In recent weeks, some libertarians make it clear that they believe Rothbard and his followers are holding the party back. Well, if the goal of the party is the top-down approach of using government to solve the world’s ills, I’d say that’s the right thing to do. You can tell the narrow-mindedness from which even these “libertarians” seem only to think of things in terms of percentages or success in the political sphere, and mainly then on the national stage (where votes mean even less, statistically). Instead, they argue for us to adopt Milton Friedman, who appeals to left libertarians when advocating for the use of force for school vouchers, and the meandering right-wingers who occasionally come out in force against the minimum wage. In their eyes, Friedman has had a much bigger impact on policy than Rothbard, and therefore obviously much more success. Yet, the numbing effect of the withholding tax that he championed (and later rebuked), as well as becoming the reincarnation of Irving Fisher before the housing crash with his dreadfully wrong predictions of perpetual monetary prosperity, Milton Friedman might have done more damage to classical liberal thought than he contributed. He has become the perfect punching bag: put on a pedestal by some “libertarians” only to be knocked down by his own faults with ease. Friedman, while being a good debater and having worthwhile YouTube soundbites, doesn’t belong on the Mt. Rushmore of classical liberal heroes. Instead he is our own day’s Adam Smith- he’s good on most price controls, but comes with a time bomb ready to blow up in our own faces (in Smith’s case, the labor theory of value; in Friedman’s, the Chicago School’s disastrous track record on central banking).

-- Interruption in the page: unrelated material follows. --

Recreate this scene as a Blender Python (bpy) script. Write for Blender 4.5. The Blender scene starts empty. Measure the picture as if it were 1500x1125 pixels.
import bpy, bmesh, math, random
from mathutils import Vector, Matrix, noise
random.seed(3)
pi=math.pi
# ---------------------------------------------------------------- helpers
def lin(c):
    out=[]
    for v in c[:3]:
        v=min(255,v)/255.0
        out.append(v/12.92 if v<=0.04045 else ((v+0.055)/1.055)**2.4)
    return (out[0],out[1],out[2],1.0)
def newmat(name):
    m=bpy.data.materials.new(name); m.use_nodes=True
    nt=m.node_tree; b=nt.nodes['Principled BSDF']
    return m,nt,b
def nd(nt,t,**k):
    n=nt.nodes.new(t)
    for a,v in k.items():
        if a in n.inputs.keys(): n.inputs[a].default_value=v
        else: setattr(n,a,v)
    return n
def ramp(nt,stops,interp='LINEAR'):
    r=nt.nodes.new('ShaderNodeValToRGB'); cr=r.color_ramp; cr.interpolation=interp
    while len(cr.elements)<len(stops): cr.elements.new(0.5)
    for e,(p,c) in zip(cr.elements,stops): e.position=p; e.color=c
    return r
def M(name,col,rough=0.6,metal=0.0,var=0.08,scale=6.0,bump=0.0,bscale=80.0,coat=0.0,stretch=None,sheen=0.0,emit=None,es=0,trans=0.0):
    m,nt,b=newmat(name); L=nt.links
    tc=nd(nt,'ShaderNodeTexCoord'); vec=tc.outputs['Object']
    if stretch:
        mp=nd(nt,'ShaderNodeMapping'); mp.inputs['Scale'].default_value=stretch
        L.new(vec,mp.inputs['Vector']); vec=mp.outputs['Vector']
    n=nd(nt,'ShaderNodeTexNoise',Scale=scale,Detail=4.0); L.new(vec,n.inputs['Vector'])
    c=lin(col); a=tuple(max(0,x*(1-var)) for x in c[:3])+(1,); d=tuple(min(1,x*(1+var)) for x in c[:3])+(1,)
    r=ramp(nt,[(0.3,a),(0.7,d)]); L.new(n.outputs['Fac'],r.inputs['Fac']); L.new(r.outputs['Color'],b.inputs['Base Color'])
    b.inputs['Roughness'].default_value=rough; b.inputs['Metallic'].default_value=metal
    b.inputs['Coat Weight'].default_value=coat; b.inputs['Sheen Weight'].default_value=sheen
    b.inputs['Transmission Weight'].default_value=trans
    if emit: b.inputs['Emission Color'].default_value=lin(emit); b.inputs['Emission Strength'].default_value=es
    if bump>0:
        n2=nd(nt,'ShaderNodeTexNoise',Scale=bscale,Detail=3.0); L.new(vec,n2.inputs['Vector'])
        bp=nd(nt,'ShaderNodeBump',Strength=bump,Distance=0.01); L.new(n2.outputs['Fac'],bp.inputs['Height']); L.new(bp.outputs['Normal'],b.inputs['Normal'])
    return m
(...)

In seeking acceptance and the golden ticket of political prestige, the LP has gone off the rails. Instead of firing up a movement, it has watered down a coherent philosophy for the sake of nuance. Its insiders and champions vehemently and venomously attack principled libertarians as “purists,” “utopists,” and “whiners.” Party members routinely call for a purge of the radicals.  If Horton’s law is true, the way to attack each ideology is from its own principles, that is, the right from the right, the left from the left, and the libertarians (a completely separate ideology) from the perspective of liberty itself. Nobody likes being beaten at their own theory, and compromisitarians are no different. The LP had a golden moment to deliver the goods in this election by spreading a message and changing hearts and minds, instead, they’ve chosen the political route. They’ve chosen to play an entirely anti-libertarian game by the Progressives’ rules.  Instead of fighting the ideologies of the giant douche and turd sandwich, the LP has taken a good healthy mix of both parties, and laid a giant turd.